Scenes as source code
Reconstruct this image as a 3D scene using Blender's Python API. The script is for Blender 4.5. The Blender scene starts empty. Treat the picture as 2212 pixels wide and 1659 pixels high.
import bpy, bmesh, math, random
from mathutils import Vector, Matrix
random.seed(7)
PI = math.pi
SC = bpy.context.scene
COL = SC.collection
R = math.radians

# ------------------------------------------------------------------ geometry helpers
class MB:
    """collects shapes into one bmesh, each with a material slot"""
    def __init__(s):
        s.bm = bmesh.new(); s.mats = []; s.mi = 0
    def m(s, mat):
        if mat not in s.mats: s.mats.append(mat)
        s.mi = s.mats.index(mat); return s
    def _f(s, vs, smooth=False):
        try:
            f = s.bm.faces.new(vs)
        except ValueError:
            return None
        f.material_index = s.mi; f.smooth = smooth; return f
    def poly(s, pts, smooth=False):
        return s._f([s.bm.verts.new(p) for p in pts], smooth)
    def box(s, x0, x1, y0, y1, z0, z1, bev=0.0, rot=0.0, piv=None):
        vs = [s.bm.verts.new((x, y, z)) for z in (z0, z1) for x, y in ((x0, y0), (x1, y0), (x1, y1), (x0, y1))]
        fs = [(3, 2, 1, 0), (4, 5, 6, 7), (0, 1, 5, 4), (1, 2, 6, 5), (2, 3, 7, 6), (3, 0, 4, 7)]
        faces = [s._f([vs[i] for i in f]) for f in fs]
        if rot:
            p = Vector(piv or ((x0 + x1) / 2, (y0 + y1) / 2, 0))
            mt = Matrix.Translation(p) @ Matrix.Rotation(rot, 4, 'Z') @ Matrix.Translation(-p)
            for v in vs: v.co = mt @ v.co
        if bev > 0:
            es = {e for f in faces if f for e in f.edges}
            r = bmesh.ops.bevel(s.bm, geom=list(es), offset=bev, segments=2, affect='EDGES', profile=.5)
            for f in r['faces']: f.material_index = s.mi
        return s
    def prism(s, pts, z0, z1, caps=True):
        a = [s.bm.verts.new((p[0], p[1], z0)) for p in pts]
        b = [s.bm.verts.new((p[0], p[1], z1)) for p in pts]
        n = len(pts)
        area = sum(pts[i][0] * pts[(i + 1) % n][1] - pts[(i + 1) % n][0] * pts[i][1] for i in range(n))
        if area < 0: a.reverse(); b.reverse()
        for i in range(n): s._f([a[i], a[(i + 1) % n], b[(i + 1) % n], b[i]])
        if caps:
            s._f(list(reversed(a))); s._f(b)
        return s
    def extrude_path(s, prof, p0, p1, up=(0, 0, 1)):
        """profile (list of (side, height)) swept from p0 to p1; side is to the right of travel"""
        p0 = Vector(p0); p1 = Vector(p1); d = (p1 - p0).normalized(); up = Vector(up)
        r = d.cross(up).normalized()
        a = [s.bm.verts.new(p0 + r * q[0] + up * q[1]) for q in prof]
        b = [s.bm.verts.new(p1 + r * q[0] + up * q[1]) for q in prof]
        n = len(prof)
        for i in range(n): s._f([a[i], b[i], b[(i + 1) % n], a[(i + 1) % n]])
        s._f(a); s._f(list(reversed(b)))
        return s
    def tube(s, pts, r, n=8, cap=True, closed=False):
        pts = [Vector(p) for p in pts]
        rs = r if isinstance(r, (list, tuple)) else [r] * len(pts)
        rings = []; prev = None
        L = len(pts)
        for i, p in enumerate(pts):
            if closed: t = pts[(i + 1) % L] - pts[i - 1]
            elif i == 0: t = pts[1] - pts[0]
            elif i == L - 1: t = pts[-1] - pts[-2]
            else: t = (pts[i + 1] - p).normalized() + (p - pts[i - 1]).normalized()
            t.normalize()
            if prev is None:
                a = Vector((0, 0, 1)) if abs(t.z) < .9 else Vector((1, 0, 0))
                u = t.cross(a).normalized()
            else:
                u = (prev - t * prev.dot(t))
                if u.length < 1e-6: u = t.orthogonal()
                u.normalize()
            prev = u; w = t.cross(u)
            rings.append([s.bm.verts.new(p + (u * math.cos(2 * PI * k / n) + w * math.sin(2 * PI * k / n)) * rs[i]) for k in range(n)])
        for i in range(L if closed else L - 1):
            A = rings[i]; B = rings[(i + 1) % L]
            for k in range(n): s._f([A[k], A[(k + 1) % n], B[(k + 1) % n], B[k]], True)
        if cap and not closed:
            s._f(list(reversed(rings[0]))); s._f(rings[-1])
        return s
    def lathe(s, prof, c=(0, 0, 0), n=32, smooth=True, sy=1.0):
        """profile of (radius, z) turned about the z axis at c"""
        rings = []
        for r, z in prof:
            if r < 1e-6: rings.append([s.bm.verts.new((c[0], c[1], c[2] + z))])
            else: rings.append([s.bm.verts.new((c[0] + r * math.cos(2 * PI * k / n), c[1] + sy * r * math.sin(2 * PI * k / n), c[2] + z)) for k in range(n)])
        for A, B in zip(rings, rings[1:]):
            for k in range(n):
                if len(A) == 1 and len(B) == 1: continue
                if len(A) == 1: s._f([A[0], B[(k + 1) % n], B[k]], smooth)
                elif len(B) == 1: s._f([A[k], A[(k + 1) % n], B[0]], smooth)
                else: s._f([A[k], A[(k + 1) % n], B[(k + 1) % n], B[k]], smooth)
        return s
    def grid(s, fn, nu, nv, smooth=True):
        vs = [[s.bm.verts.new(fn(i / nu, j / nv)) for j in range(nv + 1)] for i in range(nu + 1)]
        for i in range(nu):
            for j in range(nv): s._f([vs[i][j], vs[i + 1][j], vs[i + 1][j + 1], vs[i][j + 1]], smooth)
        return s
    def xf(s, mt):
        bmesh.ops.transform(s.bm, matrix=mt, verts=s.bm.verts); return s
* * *
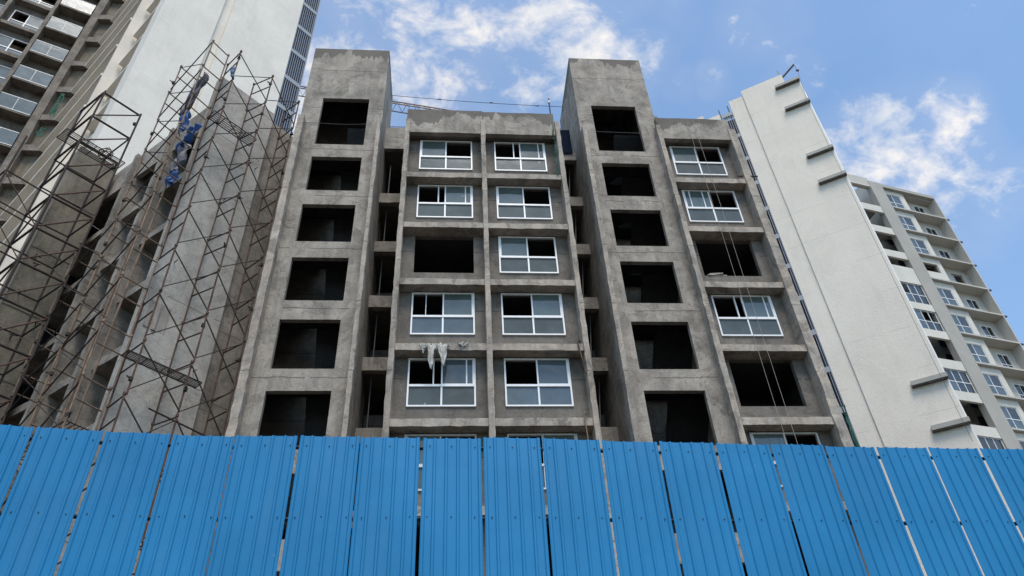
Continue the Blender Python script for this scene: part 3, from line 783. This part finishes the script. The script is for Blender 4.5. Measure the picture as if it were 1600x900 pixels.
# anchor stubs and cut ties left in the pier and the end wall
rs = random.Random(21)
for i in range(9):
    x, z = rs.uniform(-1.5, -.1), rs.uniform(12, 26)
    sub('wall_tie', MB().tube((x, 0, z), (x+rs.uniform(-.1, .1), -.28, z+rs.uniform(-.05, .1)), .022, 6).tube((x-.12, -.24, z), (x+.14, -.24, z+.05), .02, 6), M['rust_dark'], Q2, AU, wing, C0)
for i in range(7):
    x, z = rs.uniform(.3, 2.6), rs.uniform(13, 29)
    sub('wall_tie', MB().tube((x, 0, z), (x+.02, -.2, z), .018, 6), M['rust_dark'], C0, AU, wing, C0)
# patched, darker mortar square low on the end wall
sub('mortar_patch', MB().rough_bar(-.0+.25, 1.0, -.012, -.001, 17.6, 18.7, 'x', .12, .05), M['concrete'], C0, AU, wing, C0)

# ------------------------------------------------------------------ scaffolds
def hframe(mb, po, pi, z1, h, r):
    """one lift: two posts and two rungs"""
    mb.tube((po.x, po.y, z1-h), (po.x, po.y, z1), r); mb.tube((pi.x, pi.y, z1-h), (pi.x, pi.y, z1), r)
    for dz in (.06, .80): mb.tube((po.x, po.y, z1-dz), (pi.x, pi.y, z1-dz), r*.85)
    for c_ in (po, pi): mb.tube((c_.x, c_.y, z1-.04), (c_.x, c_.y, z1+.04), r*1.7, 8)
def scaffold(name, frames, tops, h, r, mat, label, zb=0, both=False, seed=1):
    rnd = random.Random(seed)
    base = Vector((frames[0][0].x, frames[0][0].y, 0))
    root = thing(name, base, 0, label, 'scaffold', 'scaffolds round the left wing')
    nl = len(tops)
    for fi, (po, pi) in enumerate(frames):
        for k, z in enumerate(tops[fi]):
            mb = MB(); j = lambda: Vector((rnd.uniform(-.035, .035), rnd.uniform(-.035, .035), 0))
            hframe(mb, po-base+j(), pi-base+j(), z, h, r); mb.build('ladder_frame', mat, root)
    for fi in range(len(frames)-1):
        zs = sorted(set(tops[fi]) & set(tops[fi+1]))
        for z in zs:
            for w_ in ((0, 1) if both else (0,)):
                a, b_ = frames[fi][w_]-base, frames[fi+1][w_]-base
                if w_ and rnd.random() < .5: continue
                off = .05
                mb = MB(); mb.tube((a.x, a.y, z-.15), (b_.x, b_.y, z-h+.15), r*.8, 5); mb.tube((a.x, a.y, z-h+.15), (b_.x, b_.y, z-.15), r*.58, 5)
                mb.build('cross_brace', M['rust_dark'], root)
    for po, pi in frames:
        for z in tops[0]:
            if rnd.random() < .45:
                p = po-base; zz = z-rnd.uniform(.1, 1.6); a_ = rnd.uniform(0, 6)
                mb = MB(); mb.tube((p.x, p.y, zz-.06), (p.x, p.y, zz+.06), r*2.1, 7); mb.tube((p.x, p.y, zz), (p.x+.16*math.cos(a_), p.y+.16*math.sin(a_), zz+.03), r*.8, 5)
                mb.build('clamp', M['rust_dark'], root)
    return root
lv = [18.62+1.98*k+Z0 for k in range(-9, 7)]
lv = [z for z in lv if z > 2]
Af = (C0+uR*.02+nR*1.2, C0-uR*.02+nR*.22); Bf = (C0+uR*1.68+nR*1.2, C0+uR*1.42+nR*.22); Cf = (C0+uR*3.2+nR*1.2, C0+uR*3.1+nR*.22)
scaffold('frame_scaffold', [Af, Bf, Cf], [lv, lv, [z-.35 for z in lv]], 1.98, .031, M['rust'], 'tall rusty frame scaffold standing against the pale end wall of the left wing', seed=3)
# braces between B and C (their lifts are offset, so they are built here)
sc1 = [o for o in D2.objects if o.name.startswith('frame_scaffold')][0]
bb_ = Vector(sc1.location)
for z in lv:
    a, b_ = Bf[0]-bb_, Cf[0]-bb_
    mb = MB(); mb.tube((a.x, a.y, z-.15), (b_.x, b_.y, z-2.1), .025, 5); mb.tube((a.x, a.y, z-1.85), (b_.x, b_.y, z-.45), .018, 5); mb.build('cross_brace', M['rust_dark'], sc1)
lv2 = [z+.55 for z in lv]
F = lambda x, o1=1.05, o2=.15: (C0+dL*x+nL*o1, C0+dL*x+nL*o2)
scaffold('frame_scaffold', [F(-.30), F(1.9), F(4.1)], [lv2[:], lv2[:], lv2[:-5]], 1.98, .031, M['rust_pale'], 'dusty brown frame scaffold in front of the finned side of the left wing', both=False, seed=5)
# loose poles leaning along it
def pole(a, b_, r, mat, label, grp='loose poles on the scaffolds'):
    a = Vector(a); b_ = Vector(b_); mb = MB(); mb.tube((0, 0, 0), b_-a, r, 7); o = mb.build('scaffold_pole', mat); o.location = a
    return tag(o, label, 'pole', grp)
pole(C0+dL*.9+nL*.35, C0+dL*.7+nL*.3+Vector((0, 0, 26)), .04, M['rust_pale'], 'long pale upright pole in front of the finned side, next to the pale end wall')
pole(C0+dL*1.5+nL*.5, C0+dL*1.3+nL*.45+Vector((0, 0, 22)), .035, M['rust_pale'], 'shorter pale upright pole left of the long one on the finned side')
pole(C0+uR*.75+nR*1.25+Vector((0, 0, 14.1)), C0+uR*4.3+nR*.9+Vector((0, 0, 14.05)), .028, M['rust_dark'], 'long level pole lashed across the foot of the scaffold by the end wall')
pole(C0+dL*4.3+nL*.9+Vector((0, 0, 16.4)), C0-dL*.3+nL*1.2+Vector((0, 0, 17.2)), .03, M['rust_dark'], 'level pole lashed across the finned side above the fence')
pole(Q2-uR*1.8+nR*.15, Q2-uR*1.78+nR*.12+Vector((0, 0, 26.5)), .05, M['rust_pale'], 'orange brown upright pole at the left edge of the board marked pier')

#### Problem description
Above are the records; from them, give again exactly the lines from the one containing "Reconstruct this image" through the one containing "R = math.radians", both included.

#### Output for this task
Reconstruct this image as a 3D scene using Blender's Python API. The script is for Blender 4.5. The Blender scene starts empty. Treat the picture as 2212 pixels wide and 1659 pixels high.
import bpy, bmesh, math, random
from mathutils import Vector, Matrix
random.seed(7)
PI = math.pi
SC = bpy.context.scene
COL = SC.collection
R = math.radians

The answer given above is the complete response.